Profit drop
Apple posts lower earnings in NZ
Apple Sales New Zealand, the local unit of the iPhone and iPad maker, reported a lower annual profit on a higher cost of sales, despite spending less buying inventory from related companies.
Profit was $6.5 million for the year ended September 24, 2016 versus $17.8m a year earlier, according to financial statements lodged with the Companies Office.
Revenue rose 1.6 per cent to $744m. Of that, sales of goods rose to $732m from $721m the prior year, while service fee income rose to $12.4m from $11.5m.
The New Zealand division’s cost of sales rose 3.9 per cent to $729.2m, in a year when purchases of stock from related parties fell 6.1 per cent to $675.7m.
Apple Sales New Zealand said it paid a total dividend of $28.4m to its parent on June 16. There were no dividends declared in the prior financial year.
The local unit of the world’s biggest company by market value faced a $3m tax expense.
The company’s accounts indicate that the initial tax expense was $9.3m but there were $6.2m in deferred taxes.

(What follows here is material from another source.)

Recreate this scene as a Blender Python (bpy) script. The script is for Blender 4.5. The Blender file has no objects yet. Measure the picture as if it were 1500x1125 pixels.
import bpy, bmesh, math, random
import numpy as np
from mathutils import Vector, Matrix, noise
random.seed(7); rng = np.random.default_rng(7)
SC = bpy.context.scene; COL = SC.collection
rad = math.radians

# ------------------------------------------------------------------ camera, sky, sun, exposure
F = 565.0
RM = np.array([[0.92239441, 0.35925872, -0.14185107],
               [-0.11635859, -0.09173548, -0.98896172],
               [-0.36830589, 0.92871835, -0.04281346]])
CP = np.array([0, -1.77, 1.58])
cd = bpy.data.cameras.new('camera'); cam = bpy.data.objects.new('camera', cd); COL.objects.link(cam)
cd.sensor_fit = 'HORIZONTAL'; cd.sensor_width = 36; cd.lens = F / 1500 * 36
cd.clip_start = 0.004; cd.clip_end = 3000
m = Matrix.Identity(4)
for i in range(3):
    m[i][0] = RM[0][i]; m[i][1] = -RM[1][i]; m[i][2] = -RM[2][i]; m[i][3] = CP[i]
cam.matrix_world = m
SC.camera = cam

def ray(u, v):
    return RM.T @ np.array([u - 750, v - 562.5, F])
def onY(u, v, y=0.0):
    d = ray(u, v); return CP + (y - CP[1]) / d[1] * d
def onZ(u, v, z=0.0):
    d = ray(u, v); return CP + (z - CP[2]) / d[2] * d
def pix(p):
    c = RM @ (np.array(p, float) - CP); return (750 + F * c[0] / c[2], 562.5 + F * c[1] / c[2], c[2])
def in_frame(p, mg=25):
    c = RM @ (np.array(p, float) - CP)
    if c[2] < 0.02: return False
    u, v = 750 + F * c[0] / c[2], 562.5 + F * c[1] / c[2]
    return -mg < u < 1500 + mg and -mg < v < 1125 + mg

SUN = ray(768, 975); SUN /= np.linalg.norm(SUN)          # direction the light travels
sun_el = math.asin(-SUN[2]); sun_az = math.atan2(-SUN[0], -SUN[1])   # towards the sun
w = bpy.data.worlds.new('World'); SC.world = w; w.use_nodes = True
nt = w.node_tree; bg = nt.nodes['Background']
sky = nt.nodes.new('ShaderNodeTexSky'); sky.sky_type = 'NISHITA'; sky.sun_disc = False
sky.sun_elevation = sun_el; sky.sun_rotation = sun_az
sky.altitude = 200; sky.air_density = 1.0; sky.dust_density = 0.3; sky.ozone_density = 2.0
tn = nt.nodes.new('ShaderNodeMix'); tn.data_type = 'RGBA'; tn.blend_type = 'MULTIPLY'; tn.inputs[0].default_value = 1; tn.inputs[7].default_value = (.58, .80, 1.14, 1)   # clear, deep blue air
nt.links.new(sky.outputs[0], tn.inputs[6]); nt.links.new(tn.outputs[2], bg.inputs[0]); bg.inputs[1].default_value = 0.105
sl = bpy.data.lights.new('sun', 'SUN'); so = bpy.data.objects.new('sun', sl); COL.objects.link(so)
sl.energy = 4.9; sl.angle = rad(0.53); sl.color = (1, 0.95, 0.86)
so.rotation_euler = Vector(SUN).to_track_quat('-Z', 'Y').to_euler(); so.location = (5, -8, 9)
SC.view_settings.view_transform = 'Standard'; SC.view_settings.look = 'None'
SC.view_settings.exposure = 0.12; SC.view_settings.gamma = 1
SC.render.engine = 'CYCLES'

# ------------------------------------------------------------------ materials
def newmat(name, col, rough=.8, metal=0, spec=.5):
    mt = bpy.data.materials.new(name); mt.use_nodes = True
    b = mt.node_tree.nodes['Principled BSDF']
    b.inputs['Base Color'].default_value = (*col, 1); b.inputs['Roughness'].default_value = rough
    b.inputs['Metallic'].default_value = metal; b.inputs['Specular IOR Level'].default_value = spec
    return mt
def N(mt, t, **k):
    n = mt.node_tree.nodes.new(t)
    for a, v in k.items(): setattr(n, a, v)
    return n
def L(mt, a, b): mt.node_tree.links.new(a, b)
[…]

Notes to the accounts say there are certain transactions and computations for which the ultimate tax determination is subject to the agreement by the relevant tax authority and the company recognises liabilities for such transactions based on estimates of whether additional taxes will be due.
The carrying amount of its tax payables and deferred tax assets as at September 24, 2016 were $9.3m and $16.8m respectively.
Apple is one of a number of high- profile multinational companies which have been criticised for minimising tax by routeing profits through offshore subsidiaries.
Apple NZ’s cashflow statement shows it paid $10m in income taxes in the 2016 financial year, up from $6.4m a year earlier.